*What is required*
Reproduce, exactly and in full, only the lines below from the one containing "Write a Blender" through the one containing "cam.location = (0, 0, 0);".

#### Extracted records

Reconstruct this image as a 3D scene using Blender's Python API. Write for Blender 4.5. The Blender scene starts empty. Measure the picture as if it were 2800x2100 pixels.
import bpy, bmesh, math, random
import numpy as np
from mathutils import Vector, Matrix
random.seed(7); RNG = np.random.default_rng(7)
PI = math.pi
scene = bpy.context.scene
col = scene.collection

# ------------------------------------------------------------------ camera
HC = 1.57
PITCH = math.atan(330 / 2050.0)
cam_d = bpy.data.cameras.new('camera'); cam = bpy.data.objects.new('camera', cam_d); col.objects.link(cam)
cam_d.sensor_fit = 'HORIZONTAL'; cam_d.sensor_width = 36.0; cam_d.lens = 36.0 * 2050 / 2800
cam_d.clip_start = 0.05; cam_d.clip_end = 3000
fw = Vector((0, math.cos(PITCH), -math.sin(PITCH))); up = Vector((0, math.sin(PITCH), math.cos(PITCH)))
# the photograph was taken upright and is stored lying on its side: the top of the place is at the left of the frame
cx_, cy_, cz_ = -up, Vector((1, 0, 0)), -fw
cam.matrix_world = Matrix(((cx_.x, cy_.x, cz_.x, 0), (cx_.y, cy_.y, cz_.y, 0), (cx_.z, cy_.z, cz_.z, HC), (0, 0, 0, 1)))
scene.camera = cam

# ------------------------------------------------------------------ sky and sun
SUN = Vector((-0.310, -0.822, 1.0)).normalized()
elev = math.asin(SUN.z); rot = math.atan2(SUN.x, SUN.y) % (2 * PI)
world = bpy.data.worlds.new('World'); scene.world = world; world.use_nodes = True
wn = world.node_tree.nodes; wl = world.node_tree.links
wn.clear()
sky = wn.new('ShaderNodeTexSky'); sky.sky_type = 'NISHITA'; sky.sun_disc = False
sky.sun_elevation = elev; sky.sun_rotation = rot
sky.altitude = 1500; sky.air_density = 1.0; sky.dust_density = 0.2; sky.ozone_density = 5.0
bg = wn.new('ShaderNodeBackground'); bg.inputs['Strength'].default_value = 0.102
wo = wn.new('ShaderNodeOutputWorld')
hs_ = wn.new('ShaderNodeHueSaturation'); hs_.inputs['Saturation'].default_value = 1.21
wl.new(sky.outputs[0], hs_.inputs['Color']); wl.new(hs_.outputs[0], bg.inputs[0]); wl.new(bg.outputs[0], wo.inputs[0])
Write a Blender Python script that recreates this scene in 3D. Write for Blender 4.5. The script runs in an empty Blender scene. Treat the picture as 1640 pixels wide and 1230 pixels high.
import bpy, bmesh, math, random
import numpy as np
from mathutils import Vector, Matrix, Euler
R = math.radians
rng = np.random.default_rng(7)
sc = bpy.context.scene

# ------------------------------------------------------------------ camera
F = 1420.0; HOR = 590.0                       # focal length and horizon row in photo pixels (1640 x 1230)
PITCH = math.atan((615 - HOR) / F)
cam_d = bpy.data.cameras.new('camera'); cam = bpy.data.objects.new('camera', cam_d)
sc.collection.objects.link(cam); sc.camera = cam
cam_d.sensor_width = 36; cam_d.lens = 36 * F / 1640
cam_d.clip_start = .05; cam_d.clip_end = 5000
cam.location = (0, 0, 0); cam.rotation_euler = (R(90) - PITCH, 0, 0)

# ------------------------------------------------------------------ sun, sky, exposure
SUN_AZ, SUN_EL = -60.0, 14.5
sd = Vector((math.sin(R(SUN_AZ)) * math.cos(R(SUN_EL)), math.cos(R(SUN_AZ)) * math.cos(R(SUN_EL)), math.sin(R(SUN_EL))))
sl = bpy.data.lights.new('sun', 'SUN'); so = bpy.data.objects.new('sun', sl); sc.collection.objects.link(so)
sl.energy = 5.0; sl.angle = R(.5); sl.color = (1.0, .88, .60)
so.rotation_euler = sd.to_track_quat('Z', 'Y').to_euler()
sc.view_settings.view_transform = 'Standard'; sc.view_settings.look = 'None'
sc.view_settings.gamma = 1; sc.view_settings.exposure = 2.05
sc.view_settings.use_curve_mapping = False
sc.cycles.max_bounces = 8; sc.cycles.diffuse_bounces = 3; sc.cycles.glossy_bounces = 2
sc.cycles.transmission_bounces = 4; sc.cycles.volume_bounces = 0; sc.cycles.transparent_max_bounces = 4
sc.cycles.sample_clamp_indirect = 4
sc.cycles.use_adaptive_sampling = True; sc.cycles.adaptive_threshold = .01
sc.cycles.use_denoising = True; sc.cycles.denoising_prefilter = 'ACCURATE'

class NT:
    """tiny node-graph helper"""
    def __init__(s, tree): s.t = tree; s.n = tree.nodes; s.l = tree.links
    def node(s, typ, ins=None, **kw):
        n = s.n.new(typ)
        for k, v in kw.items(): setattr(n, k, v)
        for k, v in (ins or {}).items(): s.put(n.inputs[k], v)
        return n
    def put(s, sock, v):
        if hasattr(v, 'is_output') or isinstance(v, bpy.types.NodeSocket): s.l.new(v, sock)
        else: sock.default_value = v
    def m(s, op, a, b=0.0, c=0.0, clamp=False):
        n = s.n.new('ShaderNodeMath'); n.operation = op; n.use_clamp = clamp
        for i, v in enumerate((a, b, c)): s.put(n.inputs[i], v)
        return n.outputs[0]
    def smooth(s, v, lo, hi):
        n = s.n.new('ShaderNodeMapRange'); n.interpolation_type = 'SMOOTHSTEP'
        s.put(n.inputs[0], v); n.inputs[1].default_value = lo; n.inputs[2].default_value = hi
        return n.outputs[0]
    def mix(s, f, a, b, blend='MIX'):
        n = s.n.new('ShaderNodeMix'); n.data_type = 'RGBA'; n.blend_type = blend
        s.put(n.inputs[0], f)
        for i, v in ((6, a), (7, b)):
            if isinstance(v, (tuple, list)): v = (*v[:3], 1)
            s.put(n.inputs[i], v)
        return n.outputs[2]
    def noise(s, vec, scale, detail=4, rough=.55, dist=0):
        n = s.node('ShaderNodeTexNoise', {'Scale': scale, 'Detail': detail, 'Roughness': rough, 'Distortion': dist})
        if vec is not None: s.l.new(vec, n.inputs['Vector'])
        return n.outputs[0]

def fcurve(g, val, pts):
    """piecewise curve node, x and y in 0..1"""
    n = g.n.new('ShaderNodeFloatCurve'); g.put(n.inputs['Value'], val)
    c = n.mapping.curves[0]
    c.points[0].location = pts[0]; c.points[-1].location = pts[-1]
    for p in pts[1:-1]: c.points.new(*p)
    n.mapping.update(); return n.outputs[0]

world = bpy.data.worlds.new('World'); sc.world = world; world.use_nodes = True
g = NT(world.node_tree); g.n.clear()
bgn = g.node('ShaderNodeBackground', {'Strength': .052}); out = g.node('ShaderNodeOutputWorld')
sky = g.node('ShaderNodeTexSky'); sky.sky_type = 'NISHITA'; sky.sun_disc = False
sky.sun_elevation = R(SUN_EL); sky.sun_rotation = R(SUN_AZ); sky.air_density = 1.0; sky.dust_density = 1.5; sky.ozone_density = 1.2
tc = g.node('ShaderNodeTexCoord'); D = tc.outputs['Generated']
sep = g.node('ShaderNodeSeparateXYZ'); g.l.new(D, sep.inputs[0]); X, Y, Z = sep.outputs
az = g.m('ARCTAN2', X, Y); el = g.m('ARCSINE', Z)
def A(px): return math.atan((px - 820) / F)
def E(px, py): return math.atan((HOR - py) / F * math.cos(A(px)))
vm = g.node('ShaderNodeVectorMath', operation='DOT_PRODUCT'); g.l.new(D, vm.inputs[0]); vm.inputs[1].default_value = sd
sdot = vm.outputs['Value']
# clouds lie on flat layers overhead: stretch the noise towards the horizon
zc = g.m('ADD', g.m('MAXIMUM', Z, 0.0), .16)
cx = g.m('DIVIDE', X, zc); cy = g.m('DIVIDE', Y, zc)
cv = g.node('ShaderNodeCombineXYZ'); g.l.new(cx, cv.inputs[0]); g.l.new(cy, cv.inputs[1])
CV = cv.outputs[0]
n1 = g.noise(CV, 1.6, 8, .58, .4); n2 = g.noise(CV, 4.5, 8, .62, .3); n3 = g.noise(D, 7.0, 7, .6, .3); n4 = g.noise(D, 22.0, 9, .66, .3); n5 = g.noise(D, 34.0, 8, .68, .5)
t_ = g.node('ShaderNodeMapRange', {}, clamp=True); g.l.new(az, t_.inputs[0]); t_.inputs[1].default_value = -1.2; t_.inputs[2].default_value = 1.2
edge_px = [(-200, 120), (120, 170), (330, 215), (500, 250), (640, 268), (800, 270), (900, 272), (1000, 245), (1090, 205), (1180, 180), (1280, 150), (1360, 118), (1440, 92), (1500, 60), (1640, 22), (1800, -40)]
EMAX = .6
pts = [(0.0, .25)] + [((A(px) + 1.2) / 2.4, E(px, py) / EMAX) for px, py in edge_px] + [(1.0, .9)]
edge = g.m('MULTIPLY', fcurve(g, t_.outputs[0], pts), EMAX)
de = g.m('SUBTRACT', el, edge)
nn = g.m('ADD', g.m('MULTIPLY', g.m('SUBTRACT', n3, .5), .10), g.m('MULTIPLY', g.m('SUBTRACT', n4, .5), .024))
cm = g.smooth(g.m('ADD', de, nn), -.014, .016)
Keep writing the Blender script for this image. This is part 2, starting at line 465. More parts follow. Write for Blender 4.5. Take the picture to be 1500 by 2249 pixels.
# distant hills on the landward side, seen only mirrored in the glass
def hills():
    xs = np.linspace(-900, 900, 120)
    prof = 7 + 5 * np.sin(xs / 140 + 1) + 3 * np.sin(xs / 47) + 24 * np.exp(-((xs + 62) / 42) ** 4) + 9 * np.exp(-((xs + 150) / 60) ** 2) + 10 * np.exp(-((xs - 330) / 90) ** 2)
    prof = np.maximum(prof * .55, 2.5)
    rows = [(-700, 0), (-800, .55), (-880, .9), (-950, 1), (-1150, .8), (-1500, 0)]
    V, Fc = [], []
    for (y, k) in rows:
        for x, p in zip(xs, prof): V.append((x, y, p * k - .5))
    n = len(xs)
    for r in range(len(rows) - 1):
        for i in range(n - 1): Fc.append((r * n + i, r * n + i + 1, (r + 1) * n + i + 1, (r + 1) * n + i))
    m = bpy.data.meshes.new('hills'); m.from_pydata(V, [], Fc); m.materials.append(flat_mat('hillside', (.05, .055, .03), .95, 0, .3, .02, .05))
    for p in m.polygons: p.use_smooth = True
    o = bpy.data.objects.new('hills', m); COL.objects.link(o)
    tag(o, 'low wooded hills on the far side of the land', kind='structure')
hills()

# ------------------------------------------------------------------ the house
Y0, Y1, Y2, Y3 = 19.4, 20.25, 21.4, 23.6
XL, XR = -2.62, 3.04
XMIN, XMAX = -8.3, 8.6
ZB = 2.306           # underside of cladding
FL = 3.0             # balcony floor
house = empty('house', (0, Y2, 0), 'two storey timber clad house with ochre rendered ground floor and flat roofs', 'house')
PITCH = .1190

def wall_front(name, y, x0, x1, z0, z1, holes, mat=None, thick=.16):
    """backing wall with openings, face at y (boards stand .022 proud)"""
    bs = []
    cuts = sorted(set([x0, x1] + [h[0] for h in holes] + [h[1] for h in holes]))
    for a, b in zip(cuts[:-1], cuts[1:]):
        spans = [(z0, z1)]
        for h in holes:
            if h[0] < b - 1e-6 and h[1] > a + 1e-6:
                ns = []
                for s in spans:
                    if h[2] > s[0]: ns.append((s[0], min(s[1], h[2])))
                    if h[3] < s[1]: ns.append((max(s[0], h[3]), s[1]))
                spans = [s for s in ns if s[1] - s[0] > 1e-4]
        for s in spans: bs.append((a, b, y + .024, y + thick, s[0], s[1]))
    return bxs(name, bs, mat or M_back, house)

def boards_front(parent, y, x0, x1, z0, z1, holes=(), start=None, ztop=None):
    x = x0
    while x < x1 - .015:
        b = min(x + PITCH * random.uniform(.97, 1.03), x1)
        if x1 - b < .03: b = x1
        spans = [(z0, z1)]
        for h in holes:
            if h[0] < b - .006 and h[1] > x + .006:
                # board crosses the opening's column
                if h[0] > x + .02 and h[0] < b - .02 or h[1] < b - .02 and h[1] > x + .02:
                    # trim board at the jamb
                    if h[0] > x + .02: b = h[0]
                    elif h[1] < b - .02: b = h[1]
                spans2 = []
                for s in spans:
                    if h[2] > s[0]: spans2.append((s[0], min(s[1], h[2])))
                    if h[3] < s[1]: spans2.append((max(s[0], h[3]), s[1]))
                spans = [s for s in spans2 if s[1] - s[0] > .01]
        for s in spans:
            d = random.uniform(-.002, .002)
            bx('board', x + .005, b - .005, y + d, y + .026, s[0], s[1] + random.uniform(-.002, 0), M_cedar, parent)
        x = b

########

*Final result*
Write a Blender Python script that recreates this scene in 3D. Write for Blender 4.5. The script runs in an empty Blender scene. Treat the picture as 1640 pixels wide and 1230 pixels high.
import bpy, bmesh, math, random
import numpy as np
from mathutils import Vector, Matrix, Euler
R = math.radians
rng = np.random.default_rng(7)
sc = bpy.context.scene

# ------------------------------------------------------------------ camera
F = 1420.0; HOR = 590.0                       # focal length and horizon row in photo pixels (1640 x 1230)
PITCH = math.atan((615 - HOR) / F)
cam_d = bpy.data.cameras.new('camera'); cam = bpy.data.objects.new('camera', cam_d)
sc.collection.objects.link(cam); sc.camera = cam
cam_d.sensor_width = 36; cam_d.lens = 36 * F / 1640
cam_d.clip_start = .05; cam_d.clip_end = 5000
cam.location = (0, 0, 0); cam.rotation_euler = (R(90) - PITCH, 0, 0)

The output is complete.